Year's Best Mystery and Suspense Stories 1992
Edward D. Hoch. Walker & Company, $21.95 (0pp) ISBN 978-0-8027-1240-0
This consistently entertaining collection of short stories selected from mystery magazines and anthologies opens propitiously with Edgar Award nominee Doug Allyn's ``Sleeper,'' the hard-hitting tale of a TV news camera operator probing the suspicious death of a Detroit auto mechanic. In the outstanding and inventive ``Punishment,'' set in St. Petersburg ca. 1867, Stuart Kaminsky resurrects none other than Dostoyevski's per web cheery and unnerving inspector, Porfiry Petrovich.

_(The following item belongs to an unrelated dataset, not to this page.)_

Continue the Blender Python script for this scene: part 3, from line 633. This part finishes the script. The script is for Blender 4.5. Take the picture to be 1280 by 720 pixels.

Peter Lovesey's witty ``The Crime of Miss Oyster Brown'' tells of two inseparable, secretive, middle-aged sisters, one of whom inexplicably vanishes. In Wendy Hornsby's moving Edgar Award-winning ``Nine Sons,'' an elderly teacher reflects on the Depression-era death of the sole infant and sole daughter in a large immigrant family. Hoch offers his own engaging locked-room puzzle; the familiar voices of Ruth Rendell and Bill Pronzini are also included. Although weighted toward male authors--only three of the 12 stories here are by women--this diverting collection provides a fine sampling of mystery and suspense, from the humorous and bittersweet to the tragic. (Dec.)